== Records for the exercise ==

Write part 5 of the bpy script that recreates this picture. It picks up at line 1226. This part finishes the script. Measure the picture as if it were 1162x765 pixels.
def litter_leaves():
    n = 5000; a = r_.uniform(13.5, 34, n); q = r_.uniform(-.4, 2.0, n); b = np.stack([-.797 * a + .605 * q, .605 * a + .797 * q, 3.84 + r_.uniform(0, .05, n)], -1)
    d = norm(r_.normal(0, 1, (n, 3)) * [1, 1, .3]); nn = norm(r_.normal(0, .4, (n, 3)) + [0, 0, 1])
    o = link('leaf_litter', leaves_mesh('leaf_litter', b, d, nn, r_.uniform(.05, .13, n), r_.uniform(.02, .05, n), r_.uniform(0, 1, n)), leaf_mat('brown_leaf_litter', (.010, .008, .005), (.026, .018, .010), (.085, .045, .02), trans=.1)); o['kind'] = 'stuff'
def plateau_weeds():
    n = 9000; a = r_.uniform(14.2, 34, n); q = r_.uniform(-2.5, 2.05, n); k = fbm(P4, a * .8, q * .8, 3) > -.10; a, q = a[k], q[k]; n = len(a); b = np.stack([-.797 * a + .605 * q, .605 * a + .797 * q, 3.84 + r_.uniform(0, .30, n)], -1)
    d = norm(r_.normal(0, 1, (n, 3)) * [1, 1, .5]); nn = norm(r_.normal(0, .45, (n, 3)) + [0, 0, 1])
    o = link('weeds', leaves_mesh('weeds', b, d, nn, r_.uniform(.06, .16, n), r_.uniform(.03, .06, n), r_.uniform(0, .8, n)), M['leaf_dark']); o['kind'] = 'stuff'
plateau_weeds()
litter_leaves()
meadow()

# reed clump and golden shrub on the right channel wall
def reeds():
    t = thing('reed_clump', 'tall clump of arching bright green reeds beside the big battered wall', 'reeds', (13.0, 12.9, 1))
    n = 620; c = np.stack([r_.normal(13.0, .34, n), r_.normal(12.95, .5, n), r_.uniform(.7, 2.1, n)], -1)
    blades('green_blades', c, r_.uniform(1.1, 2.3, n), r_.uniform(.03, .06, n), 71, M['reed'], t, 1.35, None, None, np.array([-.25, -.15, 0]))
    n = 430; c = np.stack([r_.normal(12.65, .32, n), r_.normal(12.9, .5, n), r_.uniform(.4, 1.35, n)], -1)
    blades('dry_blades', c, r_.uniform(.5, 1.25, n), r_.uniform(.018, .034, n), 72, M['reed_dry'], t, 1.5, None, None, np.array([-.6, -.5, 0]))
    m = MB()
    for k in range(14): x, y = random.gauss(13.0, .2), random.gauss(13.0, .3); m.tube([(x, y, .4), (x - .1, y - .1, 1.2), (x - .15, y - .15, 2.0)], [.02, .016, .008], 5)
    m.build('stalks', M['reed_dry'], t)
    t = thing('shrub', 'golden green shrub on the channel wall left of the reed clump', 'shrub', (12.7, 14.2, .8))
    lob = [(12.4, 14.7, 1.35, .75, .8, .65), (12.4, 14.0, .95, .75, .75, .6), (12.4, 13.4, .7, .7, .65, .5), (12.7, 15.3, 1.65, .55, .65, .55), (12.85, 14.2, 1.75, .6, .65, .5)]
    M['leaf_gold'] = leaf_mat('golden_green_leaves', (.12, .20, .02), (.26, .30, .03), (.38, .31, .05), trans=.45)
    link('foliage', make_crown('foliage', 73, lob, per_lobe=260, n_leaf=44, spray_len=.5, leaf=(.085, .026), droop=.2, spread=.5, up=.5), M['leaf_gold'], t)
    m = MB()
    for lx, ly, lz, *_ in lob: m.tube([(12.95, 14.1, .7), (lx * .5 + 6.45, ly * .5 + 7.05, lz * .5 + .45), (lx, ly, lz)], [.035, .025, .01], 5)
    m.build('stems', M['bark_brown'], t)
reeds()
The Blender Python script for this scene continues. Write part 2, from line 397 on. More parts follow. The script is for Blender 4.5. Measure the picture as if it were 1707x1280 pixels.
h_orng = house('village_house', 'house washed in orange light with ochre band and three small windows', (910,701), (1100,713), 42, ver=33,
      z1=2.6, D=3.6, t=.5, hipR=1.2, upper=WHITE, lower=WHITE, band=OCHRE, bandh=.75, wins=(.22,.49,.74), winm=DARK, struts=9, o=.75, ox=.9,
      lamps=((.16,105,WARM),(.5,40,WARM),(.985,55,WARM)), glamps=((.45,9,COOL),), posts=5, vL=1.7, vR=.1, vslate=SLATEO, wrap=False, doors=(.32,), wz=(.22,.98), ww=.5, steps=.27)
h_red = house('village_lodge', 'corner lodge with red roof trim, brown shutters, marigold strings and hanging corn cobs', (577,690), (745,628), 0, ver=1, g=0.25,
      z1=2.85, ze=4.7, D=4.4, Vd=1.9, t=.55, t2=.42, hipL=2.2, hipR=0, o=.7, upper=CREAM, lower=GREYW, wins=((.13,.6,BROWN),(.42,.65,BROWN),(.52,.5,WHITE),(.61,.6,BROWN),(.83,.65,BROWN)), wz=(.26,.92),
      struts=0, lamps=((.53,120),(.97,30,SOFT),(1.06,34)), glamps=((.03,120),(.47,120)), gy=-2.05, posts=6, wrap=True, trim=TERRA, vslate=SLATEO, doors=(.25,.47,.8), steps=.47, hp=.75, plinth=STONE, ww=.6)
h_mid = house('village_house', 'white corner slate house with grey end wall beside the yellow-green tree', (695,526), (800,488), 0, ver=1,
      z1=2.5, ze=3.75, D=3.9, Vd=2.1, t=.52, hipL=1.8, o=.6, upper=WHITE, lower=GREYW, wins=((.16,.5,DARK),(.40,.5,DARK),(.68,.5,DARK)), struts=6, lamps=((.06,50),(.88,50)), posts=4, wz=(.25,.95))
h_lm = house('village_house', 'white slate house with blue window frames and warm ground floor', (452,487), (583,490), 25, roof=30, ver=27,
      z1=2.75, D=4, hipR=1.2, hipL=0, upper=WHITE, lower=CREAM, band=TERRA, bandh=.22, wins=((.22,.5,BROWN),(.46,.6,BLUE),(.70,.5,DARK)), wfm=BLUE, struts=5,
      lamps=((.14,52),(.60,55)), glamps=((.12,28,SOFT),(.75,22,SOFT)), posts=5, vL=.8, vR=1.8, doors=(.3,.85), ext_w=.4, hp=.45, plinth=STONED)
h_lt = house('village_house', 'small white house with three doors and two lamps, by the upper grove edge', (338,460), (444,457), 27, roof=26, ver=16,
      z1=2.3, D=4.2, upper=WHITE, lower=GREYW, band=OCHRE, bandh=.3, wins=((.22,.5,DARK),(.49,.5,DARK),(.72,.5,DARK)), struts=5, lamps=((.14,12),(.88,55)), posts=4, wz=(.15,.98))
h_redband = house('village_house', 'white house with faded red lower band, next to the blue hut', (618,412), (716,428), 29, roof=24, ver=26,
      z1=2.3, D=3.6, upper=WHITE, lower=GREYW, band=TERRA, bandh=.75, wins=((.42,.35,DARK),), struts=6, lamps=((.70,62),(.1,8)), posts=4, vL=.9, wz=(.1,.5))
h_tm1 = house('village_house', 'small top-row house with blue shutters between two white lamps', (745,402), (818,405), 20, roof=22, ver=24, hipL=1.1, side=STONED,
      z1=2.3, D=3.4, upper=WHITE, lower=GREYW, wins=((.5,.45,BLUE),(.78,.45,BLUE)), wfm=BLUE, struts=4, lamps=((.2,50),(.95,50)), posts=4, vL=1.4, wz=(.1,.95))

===

Requirement:
Output all of the material, please, exactly as it stands.

Solution to the exercise:
Write part 5 of the bpy script that recreates this picture. It picks up at line 1226. This part finishes the script. Measure the picture as if it were 1162x765 pixels.
def litter_leaves():
    n = 5000; a = r_.uniform(13.5, 34, n); q = r_.uniform(-.4, 2.0, n); b = np.stack([-.797 * a + .605 * q, .605 * a + .797 * q, 3.84 + r_.uniform(0, .05, n)], -1)
    d = norm(r_.normal(0, 1, (n, 3)) * [1, 1, .3]); nn = norm(r_.normal(0, .4, (n, 3)) + [0, 0, 1])
    o = link('leaf_litter', leaves_mesh('leaf_litter', b, d, nn, r_.uniform(.05, .13, n), r_.uniform(.02, .05, n), r_.uniform(0, 1, n)), leaf_mat('brown_leaf_litter', (.010, .008, .005), (.026, .018, .010), (.085, .045, .02), trans=.1)); o['kind'] = 'stuff'
def plateau_weeds():
    n = 9000; a = r_.uniform(14.2, 34, n); q = r_.uniform(-2.5, 2.05, n); k = fbm(P4, a * .8, q * .8, 3) > -.10; a, q = a[k], q[k]; n = len(a); b = np.stack([-.797 * a + .605 * q, .605 * a + .797 * q, 3.84 + r_.uniform(0, .30, n)], -1)
    d = norm(r_.normal(0, 1, (n, 3)) * [1, 1, .5]); nn = norm(r_.normal(0, .45, (n, 3)) + [0, 0, 1])
    o = link('weeds', leaves_mesh('weeds', b, d, nn, r_.uniform(.06, .16, n), r_.uniform(.03, .06, n), r_.uniform(0, .8, n)), M['leaf_dark']); o['kind'] = 'stuff'
plateau_weeds()
litter_leaves()
meadow()

# reed clump and golden shrub on the right channel wall
def reeds():
    t = thing('reed_clump', 'tall clump of arching bright green reeds beside the big battered wall', 'reeds', (13.0, 12.9, 1))
    n = 620; c = np.stack([r_.normal(13.0, .34, n), r_.normal(12.95, .5, n), r_.uniform(.7, 2.1, n)], -1)
    blades('green_blades', c, r_.uniform(1.1, 2.3, n), r_.uniform(.03, .06, n), 71, M['reed'], t, 1.35, None, None, np.array([-.25, -.15, 0]))
    n = 430; c = np.stack([r_.normal(12.65, .32, n), r_.normal(12.9, .5, n), r_.uniform(.4, 1.35, n)], -1)
    blades('dry_blades', c, r_.uniform(.5, 1.25, n), r_.uniform(.018, .034, n), 72, M['reed_dry'], t, 1.5, None, None, np.array([-.6, -.5, 0]))
    m = MB()
    for k in range(14): x, y = random.gauss(13.0, .2), random.gauss(13.0, .3); m.tube([(x, y, .4), (x - .1, y - .1, 1.2), (x - .15, y - .15, 2.0)], [.02, .016, .008], 5)
    m.build('stalks', M['reed_dry'], t)
    t = thing('shrub', 'golden green shrub on the channel wall left of the reed clump', 'shrub', (12.7, 14.2, .8))
    lob = [(12.4, 14.7, 1.35, .75, .8, .65), (12.4, 14.0, .95, .75, .75, .6), (12.4, 13.4, .7, .7, .65, .5), (12.7, 15.3, 1.65, .55, .65, .55), (12.85, 14.2, 1.75, .6, .65, .5)]
    M['leaf_gold'] = leaf_mat('golden_green_leaves', (.12, .20, .02), (.26, .30, .03), (.38, .31, .05), trans=.45)
    link('foliage', make_crown('foliage', 73, lob, per_lobe=260, n_leaf=44, spray_len=.5, leaf=(.085, .026), droop=.2, spread=.5, up=.5), M['leaf_gold'], t)
    m = MB()
    for lx, ly, lz, *_ in lob: m.tube([(12.95, 14.1, .7), (lx * .5 + 6.45, ly * .5 + 7.05, lz * .5 + .45), (lx, ly, lz)], [.035, .025, .01], 5)
    m.build('stems', M['bark_brown'], t)
reeds()
The Blender Python script for this scene continues. Write part 2, from line 397 on. More parts follow. The script is for Blender 4.5. Measure the picture as if it were 1707x1280 pixels.
h_orng = house('village_house', 'house washed in orange light with ochre band and three small windows', (910,701), (1100,713), 42, ver=33,
      z1=2.6, D=3.6, t=.5, hipR=1.2, upper=WHITE, lower=WHITE, band=OCHRE, bandh=.75, wins=(.22,.49,.74), winm=DARK, struts=9, o=.75, ox=.9,
      lamps=((.16,105,WARM),(.5,40,WARM),(.985,55,WARM)), glamps=((.45,9,COOL),), posts=5, vL=1.7, vR=.1, vslate=SLATEO, wrap=False, doors=(.32,), wz=(.22,.98), ww=.5, steps=.27)
h_red = house('village_lodge', 'corner lodge with red roof trim, brown shutters, marigold strings and hanging corn cobs', (577,690), (745,628), 0, ver=1, g=0.25,
      z1=2.85, ze=4.7, D=4.4, Vd=1.9, t=.55, t2=.42, hipL=2.2, hipR=0, o=.7, upper=CREAM, lower=GREYW, wins=((.13,.6,BROWN),(.42,.65,BROWN),(.52,.5,WHITE),(.61,.6,BROWN),(.83,.65,BROWN)), wz=(.26,.92),
      struts=0, lamps=((.53,120),(.97,30,SOFT),(1.06,34)), glamps=((.03,120),(.47,120)), gy=-2.05, posts=6, wrap=True, trim=TERRA, vslate=SLATEO, doors=(.25,.47,.8), steps=.47, hp=.75, plinth=STONE, ww=.6)
h_mid = house('village_house', 'white corner slate house with grey end wall beside the yellow-green tree', (695,526), (800,488), 0, ver=1,
      z1=2.5, ze=3.75, D=3.9, Vd=2.1, t=.52, hipL=1.8, o=.6, upper=WHITE, lower=GREYW, wins=((.16,.5,DARK),(.40,.5,DARK),(.68,.5,DARK)), struts=6, lamps=((.06,50),(.88,50)), posts=4, wz=(.25,.95))
h_lm = house('village_house', 'white slate house with blue window frames and warm ground floor', (452,487), (583,490), 25, roof=30, ver=27,
      z1=2.75, D=4, hipR=1.2, hipL=0, upper=WHITE, lower=CREAM, band=TERRA, bandh=.22, wins=((.22,.5,BROWN),(.46,.6,BLUE),(.70,.5,DARK)), wfm=BLUE, struts=5,
      lamps=((.14,52),(.60,55)), glamps=((.12,28,SOFT),(.75,22,SOFT)), posts=5, vL=.8, vR=1.8, doors=(.3,.85), ext_w=.4, hp=.45, plinth=STONED)
h_lt = house('village_house', 'small white house with three doors and two lamps, by the upper grove edge', (338,460), (444,457), 27, roof=26, ver=16,
      z1=2.3, D=4.2, upper=WHITE, lower=GREYW, band=OCHRE, bandh=.3, wins=((.22,.5,DARK),(.49,.5,DARK),(.72,.5,DARK)), struts=5, lamps=((.14,12),(.88,55)), posts=4, wz=(.15,.98))
h_redband = house('village_house', 'white house with faded red lower band, next to the blue hut', (618,412), (716,428), 29, roof=24, ver=26,
      z1=2.3, D=3.6, upper=WHITE, lower=GREYW, band=TERRA, bandh=.75, wins=((.42,.35,DARK),), struts=6, lamps=((.70,62),(.1,8)), posts=4, vL=.9, wz=(.1,.5))
h_tm1 = house('village_house', 'small top-row house with blue shutters between two white lamps', (745,402), (818,405), 20, roof=22, ver=24, hipL=1.1, side=STONED,
      z1=2.3, D=3.4, upper=WHITE, lower=GREYW, wins=((.5,.45,BLUE),(.78,.45,BLUE)), wfm=BLUE, struts=4, lamps=((.2,50),(.95,50)), posts=4, vL=1.4, wz=(.1,.95))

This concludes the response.